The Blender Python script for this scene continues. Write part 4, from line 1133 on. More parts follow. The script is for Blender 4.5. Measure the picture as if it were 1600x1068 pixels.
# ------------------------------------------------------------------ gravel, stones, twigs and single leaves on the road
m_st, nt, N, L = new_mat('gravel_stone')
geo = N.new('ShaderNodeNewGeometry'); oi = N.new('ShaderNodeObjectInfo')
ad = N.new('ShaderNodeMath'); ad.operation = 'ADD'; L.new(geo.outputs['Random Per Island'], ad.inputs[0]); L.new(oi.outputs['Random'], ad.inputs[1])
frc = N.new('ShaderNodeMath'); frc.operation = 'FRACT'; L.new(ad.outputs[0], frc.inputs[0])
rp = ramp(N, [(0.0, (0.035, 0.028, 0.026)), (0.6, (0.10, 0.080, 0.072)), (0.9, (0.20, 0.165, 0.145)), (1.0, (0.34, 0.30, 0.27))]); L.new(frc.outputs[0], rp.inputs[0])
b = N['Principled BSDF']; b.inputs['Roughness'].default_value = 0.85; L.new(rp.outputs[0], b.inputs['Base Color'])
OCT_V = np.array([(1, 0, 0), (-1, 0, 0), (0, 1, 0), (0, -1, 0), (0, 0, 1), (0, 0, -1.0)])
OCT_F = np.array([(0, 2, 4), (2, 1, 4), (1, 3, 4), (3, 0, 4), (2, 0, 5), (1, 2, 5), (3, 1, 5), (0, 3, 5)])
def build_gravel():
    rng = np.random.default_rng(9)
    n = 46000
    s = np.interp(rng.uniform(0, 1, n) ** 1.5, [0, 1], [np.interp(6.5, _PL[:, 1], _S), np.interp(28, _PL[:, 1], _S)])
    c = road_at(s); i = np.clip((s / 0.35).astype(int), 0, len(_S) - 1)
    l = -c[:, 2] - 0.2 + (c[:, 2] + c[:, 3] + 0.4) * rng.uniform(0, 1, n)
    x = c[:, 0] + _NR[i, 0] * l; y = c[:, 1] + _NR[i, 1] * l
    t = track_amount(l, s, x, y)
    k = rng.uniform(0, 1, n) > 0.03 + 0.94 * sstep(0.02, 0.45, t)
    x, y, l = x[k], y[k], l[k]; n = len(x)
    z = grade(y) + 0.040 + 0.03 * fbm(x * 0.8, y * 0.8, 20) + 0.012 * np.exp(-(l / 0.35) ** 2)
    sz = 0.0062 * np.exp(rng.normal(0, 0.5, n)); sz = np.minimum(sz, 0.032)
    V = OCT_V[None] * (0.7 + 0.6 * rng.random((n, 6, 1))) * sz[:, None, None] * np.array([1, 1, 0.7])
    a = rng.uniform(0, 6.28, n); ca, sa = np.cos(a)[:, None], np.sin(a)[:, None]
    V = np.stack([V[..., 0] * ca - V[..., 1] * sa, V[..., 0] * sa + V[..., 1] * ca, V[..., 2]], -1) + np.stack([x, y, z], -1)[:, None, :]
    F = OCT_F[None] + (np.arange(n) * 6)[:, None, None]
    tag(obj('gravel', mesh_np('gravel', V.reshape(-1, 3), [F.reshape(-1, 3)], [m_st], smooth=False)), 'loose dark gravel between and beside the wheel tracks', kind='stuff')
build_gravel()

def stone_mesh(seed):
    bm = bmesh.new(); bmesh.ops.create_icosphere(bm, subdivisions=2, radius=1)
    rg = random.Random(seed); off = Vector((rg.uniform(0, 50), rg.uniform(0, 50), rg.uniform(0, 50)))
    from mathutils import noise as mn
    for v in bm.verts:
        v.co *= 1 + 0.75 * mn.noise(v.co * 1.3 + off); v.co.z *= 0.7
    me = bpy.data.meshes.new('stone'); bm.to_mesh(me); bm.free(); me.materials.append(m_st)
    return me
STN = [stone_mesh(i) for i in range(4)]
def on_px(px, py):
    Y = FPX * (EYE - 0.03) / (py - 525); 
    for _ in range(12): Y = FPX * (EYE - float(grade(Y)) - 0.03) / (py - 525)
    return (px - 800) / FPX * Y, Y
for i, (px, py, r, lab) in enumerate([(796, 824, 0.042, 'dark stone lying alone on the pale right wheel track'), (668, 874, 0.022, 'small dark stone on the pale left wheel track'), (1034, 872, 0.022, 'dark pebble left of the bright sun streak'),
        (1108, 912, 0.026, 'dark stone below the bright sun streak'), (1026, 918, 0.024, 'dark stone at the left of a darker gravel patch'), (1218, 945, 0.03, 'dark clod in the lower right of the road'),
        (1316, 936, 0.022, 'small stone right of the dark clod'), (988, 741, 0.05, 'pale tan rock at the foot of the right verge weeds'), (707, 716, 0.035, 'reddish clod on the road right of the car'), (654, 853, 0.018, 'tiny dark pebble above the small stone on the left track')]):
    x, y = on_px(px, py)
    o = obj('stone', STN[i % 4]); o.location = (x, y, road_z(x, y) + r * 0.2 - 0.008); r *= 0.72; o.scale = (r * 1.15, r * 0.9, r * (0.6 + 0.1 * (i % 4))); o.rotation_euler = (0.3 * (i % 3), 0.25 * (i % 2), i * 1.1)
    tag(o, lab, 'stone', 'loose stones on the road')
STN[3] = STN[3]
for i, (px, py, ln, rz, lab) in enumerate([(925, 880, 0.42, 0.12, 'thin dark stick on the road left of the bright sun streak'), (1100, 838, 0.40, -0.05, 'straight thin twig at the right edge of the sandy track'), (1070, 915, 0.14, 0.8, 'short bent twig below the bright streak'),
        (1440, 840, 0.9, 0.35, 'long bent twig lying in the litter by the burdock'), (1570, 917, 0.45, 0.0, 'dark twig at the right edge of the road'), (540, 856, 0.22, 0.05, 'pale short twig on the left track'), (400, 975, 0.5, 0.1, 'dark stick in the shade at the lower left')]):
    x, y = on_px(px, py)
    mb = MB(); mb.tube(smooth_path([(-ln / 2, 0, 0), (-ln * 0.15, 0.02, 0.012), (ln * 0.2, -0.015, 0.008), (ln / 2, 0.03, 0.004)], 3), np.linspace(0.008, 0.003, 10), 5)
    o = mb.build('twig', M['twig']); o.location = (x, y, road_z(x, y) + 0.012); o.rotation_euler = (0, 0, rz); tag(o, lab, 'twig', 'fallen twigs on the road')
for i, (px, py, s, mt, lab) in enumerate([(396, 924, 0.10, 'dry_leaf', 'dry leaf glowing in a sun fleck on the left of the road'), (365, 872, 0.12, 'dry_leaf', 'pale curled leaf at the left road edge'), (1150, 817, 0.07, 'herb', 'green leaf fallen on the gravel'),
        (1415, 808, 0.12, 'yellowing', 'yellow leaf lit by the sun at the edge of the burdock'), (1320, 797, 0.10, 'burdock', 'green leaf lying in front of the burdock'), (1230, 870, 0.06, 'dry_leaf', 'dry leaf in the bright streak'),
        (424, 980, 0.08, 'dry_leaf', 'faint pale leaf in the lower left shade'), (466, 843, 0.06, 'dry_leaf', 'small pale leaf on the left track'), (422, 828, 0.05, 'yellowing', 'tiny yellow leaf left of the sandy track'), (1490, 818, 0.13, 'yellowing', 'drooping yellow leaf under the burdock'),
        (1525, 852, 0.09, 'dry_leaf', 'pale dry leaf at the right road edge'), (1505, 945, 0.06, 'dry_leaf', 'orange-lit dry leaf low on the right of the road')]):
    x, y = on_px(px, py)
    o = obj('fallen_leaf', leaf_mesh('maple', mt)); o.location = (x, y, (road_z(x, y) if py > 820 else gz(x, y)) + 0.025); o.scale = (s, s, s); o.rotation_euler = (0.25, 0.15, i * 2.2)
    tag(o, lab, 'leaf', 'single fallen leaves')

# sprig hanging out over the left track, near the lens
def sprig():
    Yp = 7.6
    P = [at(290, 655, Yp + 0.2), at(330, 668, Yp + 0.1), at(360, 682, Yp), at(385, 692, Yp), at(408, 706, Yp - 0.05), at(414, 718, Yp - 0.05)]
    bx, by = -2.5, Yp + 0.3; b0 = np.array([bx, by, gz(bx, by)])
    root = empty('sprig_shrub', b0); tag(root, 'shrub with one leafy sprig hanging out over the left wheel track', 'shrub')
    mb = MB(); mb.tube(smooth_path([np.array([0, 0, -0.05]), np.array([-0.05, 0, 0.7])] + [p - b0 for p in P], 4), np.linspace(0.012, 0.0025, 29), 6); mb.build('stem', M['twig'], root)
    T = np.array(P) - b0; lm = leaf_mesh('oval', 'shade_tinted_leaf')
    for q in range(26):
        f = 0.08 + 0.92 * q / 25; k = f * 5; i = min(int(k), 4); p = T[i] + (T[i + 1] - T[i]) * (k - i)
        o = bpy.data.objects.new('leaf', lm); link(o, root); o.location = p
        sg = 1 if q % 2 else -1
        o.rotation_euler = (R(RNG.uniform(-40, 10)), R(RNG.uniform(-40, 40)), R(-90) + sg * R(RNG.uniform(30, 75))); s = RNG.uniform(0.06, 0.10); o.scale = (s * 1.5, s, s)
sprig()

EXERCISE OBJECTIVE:
List the lines that contain the word "from".

PROBLEM SOLUTION:
The Blender Python script for this scene continues. Write part 4, from line 1133 on. More parts follow. The script is for Blender 4.5. Measure the picture as if it were 1600x1068 pixels.
    from mathutils import noise as mn